Anahuac, an aboriginal name, signifying, in the Nahuatl or ancient Mexican language, by or near the water; from att, water, and nahuac, near. The name has come to be applied specifically to the valley, or rather the plateau of the city of Mexico, although in the early writers we find references to several Anahuacs; as, for instance, Anahuac-Ayotlan and Anahuac-Xicalanco, the latter applied to the district around the lake or lagoon of Xicalanco in Tabasco. From the circumstance of their having established themselves originally around the lakes of Chalco and Tezcuco, the traditional tribes of Mexico have been called Ana-hualtecas, people living by the water. It is alleged that these tribes came from some northern region, supposed by some to have been from Asia by way of Behring strait, and that the ruins of ancient edifices, known as casas grandes, in New Mexico and Chihuahua, mark the path of their migration. It is, however, known to critical students that their original seats, figuratively represented as seven caves, were somewhere in the vicinity, probably on some of the islands, of Lake Michoacan; and that when they reached the region of Anahuac, they were simple barbarians, clothed in skins and living by the chase.

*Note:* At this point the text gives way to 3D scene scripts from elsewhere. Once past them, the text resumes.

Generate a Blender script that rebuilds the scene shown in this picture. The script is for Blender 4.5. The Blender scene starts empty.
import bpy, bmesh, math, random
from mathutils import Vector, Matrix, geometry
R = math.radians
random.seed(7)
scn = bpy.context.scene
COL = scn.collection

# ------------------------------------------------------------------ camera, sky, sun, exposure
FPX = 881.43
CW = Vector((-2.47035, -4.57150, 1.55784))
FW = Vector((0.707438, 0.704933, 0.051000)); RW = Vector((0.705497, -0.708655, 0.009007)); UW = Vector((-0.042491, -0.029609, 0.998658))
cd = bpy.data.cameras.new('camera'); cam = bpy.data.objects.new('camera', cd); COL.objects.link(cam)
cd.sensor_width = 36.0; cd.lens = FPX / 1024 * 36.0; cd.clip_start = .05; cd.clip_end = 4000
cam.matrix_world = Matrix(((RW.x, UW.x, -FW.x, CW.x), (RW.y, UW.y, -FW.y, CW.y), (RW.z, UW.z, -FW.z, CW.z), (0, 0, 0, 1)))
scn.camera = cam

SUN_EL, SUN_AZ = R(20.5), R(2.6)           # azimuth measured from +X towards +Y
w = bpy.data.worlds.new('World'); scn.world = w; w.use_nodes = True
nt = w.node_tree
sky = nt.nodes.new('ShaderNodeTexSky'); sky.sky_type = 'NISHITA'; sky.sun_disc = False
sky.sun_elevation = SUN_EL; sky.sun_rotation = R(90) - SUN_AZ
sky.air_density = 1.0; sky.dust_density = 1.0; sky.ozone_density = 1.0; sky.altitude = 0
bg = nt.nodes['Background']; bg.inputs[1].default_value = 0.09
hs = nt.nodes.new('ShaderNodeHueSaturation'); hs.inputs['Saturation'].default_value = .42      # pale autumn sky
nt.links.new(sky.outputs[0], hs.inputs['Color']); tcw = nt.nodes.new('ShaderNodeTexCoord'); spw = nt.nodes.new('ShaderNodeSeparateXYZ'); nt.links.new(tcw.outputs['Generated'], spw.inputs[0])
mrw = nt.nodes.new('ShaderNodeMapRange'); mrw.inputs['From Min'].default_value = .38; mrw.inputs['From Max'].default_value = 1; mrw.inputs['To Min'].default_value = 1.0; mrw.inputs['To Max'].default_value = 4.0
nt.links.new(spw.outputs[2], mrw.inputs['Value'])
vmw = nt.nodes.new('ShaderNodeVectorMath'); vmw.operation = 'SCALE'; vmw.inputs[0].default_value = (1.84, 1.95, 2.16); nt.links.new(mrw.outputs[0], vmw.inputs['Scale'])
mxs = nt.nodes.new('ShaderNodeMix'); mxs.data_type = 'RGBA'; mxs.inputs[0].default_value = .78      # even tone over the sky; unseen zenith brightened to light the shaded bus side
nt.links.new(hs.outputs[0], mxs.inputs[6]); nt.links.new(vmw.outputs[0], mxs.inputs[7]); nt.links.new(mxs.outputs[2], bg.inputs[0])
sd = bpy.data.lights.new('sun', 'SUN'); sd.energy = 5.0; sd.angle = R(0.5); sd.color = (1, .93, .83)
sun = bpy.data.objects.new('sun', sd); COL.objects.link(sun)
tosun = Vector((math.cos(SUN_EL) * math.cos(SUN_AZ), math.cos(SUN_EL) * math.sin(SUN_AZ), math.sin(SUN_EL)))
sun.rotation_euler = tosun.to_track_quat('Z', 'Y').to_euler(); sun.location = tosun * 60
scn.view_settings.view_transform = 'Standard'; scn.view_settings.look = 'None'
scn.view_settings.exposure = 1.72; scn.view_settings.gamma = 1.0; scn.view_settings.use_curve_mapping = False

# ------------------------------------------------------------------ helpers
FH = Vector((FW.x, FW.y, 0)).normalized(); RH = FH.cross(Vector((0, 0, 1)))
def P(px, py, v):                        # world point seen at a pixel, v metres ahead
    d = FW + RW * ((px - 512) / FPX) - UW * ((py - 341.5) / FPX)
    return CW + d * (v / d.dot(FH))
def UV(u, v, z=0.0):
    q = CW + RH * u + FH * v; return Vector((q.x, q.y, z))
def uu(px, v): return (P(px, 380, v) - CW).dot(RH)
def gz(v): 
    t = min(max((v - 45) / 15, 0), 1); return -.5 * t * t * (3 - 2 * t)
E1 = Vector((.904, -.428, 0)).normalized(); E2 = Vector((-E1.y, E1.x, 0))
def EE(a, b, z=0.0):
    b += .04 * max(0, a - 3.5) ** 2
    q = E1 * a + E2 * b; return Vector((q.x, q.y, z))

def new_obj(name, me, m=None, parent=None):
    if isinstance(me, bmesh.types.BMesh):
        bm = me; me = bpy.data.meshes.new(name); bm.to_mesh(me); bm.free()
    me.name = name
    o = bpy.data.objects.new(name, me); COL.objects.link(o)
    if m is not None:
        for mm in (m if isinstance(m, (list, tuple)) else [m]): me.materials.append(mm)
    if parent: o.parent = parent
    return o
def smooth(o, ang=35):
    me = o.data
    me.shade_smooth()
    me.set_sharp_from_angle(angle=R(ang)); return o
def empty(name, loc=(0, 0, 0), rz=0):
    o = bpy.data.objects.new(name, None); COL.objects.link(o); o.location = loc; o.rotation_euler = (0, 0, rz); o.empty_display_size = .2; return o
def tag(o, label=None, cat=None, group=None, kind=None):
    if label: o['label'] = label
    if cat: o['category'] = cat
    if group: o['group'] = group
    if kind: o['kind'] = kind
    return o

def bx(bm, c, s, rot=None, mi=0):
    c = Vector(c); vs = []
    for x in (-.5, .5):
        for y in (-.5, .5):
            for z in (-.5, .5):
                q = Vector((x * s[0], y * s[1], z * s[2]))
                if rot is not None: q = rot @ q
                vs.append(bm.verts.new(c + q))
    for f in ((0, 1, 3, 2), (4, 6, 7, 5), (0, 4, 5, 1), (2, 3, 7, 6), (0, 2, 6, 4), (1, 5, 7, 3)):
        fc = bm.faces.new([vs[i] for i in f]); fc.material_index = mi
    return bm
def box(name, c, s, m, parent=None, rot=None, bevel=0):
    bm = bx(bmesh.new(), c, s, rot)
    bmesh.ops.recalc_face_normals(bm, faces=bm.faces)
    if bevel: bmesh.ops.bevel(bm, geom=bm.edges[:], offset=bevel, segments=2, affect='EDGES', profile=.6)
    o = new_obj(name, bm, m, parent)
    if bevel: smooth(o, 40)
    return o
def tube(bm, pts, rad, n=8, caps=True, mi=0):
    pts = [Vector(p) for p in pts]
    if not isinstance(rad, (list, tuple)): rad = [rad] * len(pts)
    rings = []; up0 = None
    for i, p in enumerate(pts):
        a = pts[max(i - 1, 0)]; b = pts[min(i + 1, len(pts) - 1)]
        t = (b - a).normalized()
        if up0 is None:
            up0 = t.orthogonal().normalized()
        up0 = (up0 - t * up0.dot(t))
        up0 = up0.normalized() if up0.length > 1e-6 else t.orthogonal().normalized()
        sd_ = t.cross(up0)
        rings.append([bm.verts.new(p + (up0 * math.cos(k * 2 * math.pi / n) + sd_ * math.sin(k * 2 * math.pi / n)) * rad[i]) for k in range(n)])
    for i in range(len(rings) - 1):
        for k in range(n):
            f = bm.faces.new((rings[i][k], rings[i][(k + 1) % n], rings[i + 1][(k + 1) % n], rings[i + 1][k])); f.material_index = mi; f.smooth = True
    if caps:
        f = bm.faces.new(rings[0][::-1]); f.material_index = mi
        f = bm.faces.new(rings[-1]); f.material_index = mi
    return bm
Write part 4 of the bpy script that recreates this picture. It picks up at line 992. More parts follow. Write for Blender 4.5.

Around the lakes of Mexico, however, they found the feeble remnants of a people far advanced in civilization, agriculturists and architects - the Tulhuatecas, a name corrupted by uncritical writers into Toltecs. These Tulhuateeas were unable to resist the irruption of the seven warlike tribes, but gradually taught them agriculture and the arts, and thus laid the foundation of the Tezcucan and Mexican empires, in which civilization and barbarism, lofty religious precepts and the most cruel rites, were incongruously mingled. The Anahualtecas were precisely the people better known as Aztecs (see Aztecs); and the name of Anahuac is now only understood as applying to the plateau of the city of Mexico. - This great table land comprises three fifths of the territory belonging to the Mexican republic, and has an elevation of 4,000 to 8,000 feet above the level of the sea. E. and W. it is bounded by the two great chains of mountains into which the Cordillera of Central America is subdivided in its northward progress.

Out of this plateau rise many lofty mountains, including the stupendous volcanoes of Jorullo and Popocatepetl, but it is generally level.